Annual 9/11 ride to call attention to post-traumatic stress disorder

IOANNIS PASHAKIS/ Sun-Gazette Father John Manno, at left, blesses the Fallen Warrior cards that will be handed out to riders before the annual 9-11 Memorial Ride. The cards carry 6,860 names of soldiers who died in Afghanistan and Iraq since Sept. 11, 2001. From left of Manno are Mark Porten, Joe Pulizzi, Thomas “Tank” Baird, Charlene Pulizzi and Nisha Brelsford.

The 17th annual 9/11 Memorial Ride on Monday evening will do more than just create congestion on roads throughout Lycoming County.

It also will call attention to veterans who suffer from post-traumatic stress disorder.

Marc Cavalli, of Joint Task Force 22 to Zero, a non-profit that looks to educate veterans, law enforcement and first responders of the impacts of PTSD and service member suicide, will speak as part of the event.

For those participating, honoring those who lost their lives during the attacks and those who sacrificed their lives in response is more than enough reason to strap on a helmet. But for many who volunteer to serve their country, coming back home has its own problems, with many veterans suffering from PTSD long after they’re back from the war zone.

“We are always looking for a guest speaker that is topical and that we can tie to 9/11,” said Todd Winder, a member of the 9/11 Memorial Coalition that holds each year’s event. “Since 9/11, we’ve been involved in the war on terror. We are losing 22 veterans a day to suicide … PTSD is a severe threat.”

Joint Task Force 22 to Zero was founded by Cavalli last year and started as a 22-kilometer ruck march in Nay Aug Park in Scranton to raise awareness of service member suicide and PTSD.
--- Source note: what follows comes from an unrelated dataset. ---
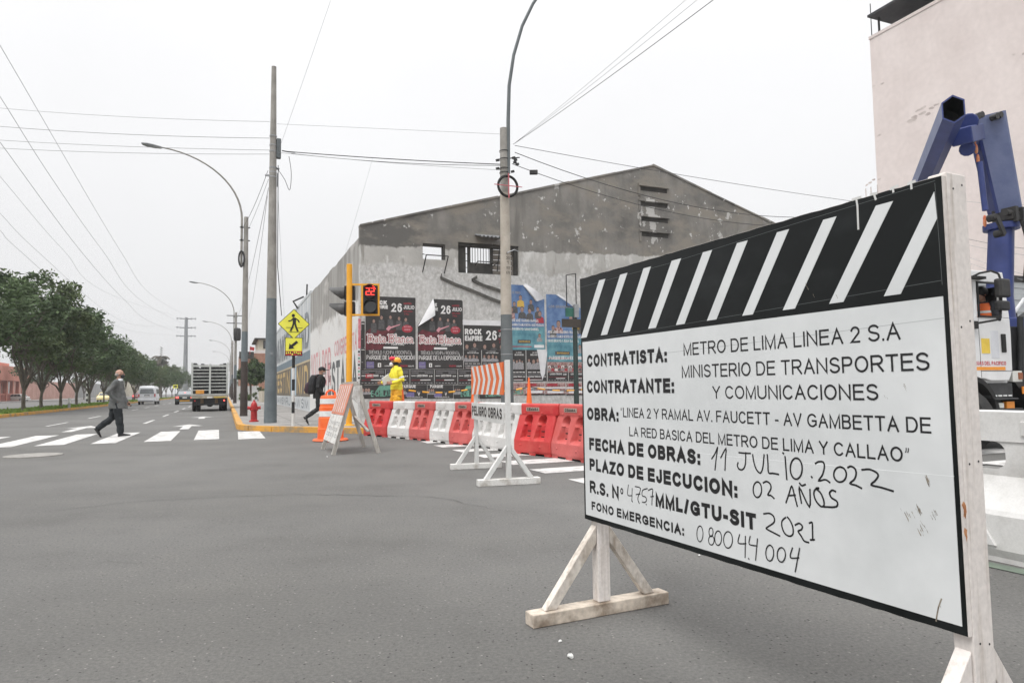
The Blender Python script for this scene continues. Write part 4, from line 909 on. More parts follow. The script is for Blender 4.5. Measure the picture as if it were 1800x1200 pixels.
def barrier(base,ang,kind,label,group='water-filled barriers in a row'):
    mat={'red':bar_red,'faded':bar_red2,'white':bar_white}[kind]
    t=thing('water_barrier',label,'barrier',base,ang,group)
    if 'body' not in bpart: bpart['body']=barrier_mesh().build('barrier_body',bar_red,t,smooth=50); o=bpart['body']
    else: o=bpart['body'].copy(); COL.objects.link(o); o.parent=t
    if kind!='red' or True: o.data=o.data.copy(); o.data.materials.clear(); o.data.materials.append(mat)
    sl=MB()
    for cx in (.30,.66):
        for z,w_ in ((.40,.045),(.31,.055)):
            y=-(.245-(z-.24)/.42*.135-min((.245-(z-.24)/.42*.135-.115)*.95,.10))-.003
            sl.box(cx-w_,cx+w_,y-.004,y+.01,z-.008,z+.008)
    sl.build('slots',slot_m if kind!='white' else pm('white_slot',(.25,.24,.23),rough=.9),t)
    bt=MB()
    for x,z in ((.18,.16),(.70,.15),(.17,.70),(.62,.70)): bt.sphere((x,-.245 if z<.5 else -.118,z),.016,.016,.016,8,6)
    bt.build('studs',mat,t,smooth=True)
    if kind!='white':
        pl=MB().box(.22,.56,-.124,-.11,.735,.80).build('maker_plate',dust,t); mbt=MB(); text(mbt,'CEMMSA',.245,.535,.745,.79,-.1255,.25); mbt.build('lettering',slot_m,pl)
    else:
        pl=MB().box(.22,.56,-.121,-.11,.735,.80).build('maker_plate',white_paint,t)
    return t
bl=[(597,760.5),(638,765),(680,768.5),(718,772),(754,775.5),(788,780),(829,783.8),(868,790.5),(902.6,797),(968,803.8),(1034,815)]
bk_=[None,'red','white','faded','white','faded','white','white','red','faded']
bn={1:'bright red water barrier at the left end of the row, behind the folding sign',2:'leftmost white water barrier, below the worker in yellow',3:'faded red water barrier between the two left white ones',4:'second white water barrier from the left, beside faded red ones',5:'faded red water barrier behind the left post of the hazard sign',6:'white water barrier behind the PELIGRO OBRAS panel',7:'white water barrier just right of the hazard sign, left of the bright red one',8:'bright red water barrier near the big sign, seen almost whole',9:'faded red water barrier cut off by the edge of the big sign'}
for k in range(1,10):
    a=Vector(GL(*bl[k]));b=Vector(GL(*bl[k+1])); A=S(*a);B=S(*b); d=(B-A); L_=d.length; ang=math.atan2(d.y,d.x); nrm=Vector((-d.y,d.x,0)).normalized()
    t=barrier(A+nrm*.245,ang,bk_[k],bn[k]); t.scale=(max(.85,min(L_/.97,1.12)),1,1)
# another white barrier of a different mould in the right foreground
fb=thing('water_barrier','big white plastic barrier with a square window, right behind the post of the big sign','barrier',S(4.72,3.62),math.atan2(-SD.y,-SD.x))
vs=[];m=MB()
def fsec(z):
    if z<.30: return .25+(.02 if z>.05 else .0)
    if z<.52: return .27-(z-.30)/.22*.15
    return .12
Zs=[0,.03,.08,.16,.24,.29,.32,.36,.42,.48,.52,.56]
LBF=1.35
for side in (-1,1):
    rings=[[( x,side*(fsec(z)-(.02 if x in (0,LBF) else 0)),z) for x in (0,.05,.25,.5,.58,.86,.94,1.1,LBF-.05,LBF)] for z in Zs]
    n=10; vv=[p for r in rings for p in r]; ff=[(j*n+i,j*n+i+1,(j+1)*n+i+1,(j+1)*n+i) for j in range(len(Zs)-1) for i in range(n-1)]
    m.add(vv,[q if side<0 else q[::-1] for q in ff])
m.box(0.01,LBF-.01,-.10,.10,.02,.55)
for a,b in ((0,.42),(.77,LBF)): m.box(a,b,-.12,.12,.555,.74)
m.box(0,LBF,-.13,.13,.738,.93)
for hx0,hx1 in ((.42,.77),):
    for cx,cz,sx_,sz_ in ((hx0,.558,1,1),(hx1,.558,-1,1),(hx0,.737,1,-1),(hx1,.737,-1,-1)):
        rr=.075; arc=[(cx+sx_*rr*(1-sin(R(90*k/6))),cz+sz_*rr*(1-cos(R(90*k/6)))) for k in range(7)]; poly=[(cx-sx_*.004,cz-sz_*.004)]+arc
        ar_=sum(poly[i][0]*poly[(i+1)%8][1]-poly[(i+1)%8][0]*poly[i][1] for i in range(8)); m.prism(poly if ar_>0 else poly[::-1],-.118,.118)
fbo=m.build('barrier_body',bar_white,fb,bevel=.012)
rb=MB()
for z in (.34,.41): rb.beam((.60,-.245+(z-.30)*.68,z),(.9,-.245+(z-.30)*.68,z),.02,.012)
for x in (.50,.93): rb.box(x-.05,x+.05,-.142,-.128,.78,.87)
rb.build('moulded_ribs',bar_white,fb,bevel=.004)
kn=MB(); kn.prism([(.62,.10),(.78,.10),(.72,.2),(.66,.2)],-.285,-.262); kn.build('moulded_foot',bar_white,fb,bevel=.004)
spoly('green_paint_mark',[rq(4.30,4.40,2.2,3.2,.03)],.005,pm('green_road_paint',(.10,.12,.10),(.14,.18,.135),scale=6,rough=.9))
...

A correctional officer, Cavalli served in the Army for 14 years with two deployments in Iraq. He attempted suicide multiple times and knows first-hand what his fellow veterans may be going through. During the year, the non-profit’s Facebook page acts as a gathering place for veterans who need someone to talk with, according to Cavalli.
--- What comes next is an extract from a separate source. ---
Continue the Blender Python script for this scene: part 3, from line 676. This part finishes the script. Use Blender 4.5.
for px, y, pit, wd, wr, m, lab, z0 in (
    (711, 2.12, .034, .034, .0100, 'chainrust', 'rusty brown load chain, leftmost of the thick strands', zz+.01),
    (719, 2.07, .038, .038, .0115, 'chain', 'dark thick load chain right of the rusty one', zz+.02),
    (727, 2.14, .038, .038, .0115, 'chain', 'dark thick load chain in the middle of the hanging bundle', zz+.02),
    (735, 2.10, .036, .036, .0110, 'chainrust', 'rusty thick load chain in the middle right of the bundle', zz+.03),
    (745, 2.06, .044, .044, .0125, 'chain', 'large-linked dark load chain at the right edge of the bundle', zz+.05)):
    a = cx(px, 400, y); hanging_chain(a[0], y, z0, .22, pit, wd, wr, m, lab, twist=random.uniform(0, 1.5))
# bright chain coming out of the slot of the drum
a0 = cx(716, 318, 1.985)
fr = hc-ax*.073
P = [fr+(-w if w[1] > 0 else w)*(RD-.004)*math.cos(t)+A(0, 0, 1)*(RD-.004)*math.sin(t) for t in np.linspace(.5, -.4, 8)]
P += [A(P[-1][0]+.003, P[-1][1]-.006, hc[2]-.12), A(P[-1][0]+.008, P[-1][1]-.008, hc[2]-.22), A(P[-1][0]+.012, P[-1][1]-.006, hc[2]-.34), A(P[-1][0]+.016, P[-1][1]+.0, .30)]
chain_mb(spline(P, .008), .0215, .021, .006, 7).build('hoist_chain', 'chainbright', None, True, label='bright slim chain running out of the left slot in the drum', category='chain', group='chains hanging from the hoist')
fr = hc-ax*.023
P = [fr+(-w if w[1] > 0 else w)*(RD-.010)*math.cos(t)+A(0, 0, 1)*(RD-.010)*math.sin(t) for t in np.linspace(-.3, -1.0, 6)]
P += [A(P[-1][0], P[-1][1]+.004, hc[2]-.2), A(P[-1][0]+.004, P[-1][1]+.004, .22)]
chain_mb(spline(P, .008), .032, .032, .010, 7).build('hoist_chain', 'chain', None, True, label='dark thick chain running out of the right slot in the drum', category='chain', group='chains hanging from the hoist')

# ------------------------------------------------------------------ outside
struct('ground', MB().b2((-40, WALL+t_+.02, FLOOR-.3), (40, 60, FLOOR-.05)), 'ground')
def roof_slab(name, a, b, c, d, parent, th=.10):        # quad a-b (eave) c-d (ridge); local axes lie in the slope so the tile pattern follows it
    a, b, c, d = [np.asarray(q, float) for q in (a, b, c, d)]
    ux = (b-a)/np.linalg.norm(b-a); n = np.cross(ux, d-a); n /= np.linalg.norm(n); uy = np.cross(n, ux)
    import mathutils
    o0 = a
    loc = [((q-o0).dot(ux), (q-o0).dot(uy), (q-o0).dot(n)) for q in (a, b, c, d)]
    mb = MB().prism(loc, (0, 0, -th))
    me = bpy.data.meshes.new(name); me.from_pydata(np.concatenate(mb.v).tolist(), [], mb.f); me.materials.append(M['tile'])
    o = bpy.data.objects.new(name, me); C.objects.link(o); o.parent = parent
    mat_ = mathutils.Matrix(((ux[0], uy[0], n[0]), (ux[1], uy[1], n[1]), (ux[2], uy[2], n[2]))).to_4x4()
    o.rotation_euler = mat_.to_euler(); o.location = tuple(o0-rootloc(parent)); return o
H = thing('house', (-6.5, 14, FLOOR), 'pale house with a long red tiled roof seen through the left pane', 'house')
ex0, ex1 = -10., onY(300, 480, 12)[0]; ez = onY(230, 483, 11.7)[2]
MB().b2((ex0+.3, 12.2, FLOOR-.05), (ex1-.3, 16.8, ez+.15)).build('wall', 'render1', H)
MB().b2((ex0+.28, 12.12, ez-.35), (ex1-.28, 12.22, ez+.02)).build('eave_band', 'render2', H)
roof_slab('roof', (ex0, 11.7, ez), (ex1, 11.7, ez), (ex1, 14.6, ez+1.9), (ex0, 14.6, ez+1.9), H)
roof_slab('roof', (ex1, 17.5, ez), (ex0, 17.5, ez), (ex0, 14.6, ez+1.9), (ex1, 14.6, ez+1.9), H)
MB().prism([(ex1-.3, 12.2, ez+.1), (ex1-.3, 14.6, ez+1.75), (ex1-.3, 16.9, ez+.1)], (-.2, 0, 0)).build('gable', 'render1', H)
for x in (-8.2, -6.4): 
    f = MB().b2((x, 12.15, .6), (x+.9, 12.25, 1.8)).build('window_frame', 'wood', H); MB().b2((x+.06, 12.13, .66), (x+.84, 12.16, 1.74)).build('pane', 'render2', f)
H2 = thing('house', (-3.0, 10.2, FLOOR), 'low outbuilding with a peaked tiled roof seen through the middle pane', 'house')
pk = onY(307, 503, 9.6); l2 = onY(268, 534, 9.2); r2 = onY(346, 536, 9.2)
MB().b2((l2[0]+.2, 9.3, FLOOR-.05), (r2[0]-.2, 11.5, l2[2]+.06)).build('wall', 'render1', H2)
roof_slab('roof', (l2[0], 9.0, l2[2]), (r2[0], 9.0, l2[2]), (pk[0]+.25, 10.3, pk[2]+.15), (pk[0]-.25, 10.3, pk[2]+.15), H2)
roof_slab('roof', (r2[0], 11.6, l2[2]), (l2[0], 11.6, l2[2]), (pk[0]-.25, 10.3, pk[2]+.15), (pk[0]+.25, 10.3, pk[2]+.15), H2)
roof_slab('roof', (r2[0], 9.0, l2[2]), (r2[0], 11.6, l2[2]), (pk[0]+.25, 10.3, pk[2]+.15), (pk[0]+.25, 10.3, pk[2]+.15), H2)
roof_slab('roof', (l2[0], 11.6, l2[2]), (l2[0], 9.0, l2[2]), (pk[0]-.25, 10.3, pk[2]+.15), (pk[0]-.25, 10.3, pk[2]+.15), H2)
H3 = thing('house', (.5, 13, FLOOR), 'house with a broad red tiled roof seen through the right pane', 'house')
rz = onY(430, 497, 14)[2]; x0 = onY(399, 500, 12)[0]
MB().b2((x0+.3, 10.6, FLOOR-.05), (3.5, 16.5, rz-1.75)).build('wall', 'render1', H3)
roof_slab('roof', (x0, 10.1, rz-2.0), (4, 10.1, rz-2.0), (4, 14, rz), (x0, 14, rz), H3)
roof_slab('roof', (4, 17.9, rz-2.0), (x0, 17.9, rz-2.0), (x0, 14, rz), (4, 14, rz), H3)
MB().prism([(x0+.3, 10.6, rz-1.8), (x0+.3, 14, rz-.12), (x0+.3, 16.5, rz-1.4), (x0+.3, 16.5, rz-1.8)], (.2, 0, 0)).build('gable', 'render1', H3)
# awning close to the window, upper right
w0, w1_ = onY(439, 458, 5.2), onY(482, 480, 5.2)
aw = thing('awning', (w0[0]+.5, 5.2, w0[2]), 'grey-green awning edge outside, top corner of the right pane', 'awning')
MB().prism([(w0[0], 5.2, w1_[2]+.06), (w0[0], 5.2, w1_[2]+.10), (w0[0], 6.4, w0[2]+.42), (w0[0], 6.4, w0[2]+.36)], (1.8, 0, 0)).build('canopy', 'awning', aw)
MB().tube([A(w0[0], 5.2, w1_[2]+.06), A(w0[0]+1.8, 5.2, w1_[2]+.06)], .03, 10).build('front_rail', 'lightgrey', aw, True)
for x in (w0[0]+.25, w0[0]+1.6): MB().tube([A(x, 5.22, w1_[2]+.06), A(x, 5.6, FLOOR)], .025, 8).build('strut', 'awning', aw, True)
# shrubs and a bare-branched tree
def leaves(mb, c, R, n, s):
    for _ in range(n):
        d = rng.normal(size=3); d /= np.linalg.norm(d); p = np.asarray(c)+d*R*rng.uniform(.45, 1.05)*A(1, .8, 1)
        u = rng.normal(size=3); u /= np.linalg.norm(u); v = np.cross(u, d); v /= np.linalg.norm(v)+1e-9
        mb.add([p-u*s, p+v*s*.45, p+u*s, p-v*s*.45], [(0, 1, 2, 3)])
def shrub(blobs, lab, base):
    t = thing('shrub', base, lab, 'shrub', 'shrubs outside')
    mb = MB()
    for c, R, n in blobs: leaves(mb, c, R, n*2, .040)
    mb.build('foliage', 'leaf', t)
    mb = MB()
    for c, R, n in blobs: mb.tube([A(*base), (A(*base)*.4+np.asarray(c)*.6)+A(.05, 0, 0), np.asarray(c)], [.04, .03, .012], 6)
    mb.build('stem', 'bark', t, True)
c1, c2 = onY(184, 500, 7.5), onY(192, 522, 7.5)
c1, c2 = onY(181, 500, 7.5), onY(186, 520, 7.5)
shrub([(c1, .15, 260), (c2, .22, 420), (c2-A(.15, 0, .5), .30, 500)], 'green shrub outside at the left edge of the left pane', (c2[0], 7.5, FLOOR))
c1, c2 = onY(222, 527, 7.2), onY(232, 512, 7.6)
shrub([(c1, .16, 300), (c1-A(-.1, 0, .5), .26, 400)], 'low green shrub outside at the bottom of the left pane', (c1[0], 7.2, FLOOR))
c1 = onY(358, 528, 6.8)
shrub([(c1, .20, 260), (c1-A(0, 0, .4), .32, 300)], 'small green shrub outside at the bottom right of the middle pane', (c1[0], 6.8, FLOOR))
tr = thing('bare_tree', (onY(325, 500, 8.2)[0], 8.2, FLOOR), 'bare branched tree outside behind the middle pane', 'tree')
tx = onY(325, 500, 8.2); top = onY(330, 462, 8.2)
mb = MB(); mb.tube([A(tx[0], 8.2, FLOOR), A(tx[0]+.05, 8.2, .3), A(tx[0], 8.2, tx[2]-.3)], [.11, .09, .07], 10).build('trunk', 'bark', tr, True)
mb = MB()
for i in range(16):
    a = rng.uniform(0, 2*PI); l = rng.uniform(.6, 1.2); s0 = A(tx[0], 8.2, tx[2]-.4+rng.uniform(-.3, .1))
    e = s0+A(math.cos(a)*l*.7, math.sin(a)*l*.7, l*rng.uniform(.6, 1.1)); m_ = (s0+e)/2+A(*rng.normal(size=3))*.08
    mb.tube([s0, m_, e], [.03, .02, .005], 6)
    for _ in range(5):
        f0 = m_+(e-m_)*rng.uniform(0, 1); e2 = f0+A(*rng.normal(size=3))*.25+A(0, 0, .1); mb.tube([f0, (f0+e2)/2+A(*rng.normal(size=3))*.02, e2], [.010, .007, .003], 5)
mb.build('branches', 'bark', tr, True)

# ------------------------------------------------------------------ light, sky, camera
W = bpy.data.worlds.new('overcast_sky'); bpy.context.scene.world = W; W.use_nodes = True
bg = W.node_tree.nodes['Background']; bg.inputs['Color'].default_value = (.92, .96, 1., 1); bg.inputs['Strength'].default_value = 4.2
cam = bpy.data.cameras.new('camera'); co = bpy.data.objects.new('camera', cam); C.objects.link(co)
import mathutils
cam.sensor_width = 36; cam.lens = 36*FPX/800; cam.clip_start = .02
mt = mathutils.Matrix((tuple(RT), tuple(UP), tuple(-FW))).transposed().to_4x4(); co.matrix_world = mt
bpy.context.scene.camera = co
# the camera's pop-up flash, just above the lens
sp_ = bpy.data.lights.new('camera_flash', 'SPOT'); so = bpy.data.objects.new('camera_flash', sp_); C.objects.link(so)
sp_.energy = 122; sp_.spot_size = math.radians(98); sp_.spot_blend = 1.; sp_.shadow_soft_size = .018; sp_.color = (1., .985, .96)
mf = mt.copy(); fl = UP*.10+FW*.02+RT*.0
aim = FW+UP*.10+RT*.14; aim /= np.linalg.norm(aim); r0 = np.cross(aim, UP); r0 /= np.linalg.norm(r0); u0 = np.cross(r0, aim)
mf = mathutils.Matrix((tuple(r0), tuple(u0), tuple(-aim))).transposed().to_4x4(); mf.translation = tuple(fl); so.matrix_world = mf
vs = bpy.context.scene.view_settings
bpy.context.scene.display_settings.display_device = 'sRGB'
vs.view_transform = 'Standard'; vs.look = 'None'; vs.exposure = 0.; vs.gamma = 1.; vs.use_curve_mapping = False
“Our organization right now is a virtual shoulder for anyone who puts on a uniform everyday,” Cavalli said. “If they aren’t ready to talk to someone, we have veteran service officers who can point them in the right direction. We are not a place to go for help but we are certainly there as a guide to the people that will get you help.”

According to Thomas “Tank” Baird, a founding member of the 9/11 Memorial Coalition, veterans make up a large number of the riders each year.

Winder said he has known four correctional officers who were also veterans who committed suicide. The problem is getting worse, he said.

“There’s been way too many suicides in the last couple of years with people who are veterans or who are correctional officers,” he said.

Along with Cavalli, Alivia Tagliaferri, filmmaker of “Remember. Honor. Ride,” a documentary about the founding of the 9/11 Memorial Ride, will speak.

The ride begins at 6 p.m. following a memorial service and speakers at 5 p.m. at the Clinton Township Volunteer Fire Co. on Route 54. Gates open at noon for registration.

Motorists who need to be on the road may want to plan their travels around the route to avoid the congestion that comes with each year’s ride.

The ride will travel west on Route 54 to Route 15, where it will head north to South Williamsport. Riders will turn left onto West Southern Avenue in the borough, continuing on Riverside Drive to Euclid Avenue to Arch Street. Crossing Arch Street into Williamsport, riders will turn right onto West Third Street and travel through the city and Loyalsock Township and into Montoursville, where it becomes Broad Street and eventually Lycoming Mall Drive. The ride will turn onto Route 220 north to Hughesville, where it will connect with Route 405 south into Muncy and Montgomery, the Route 54 back to the starting point.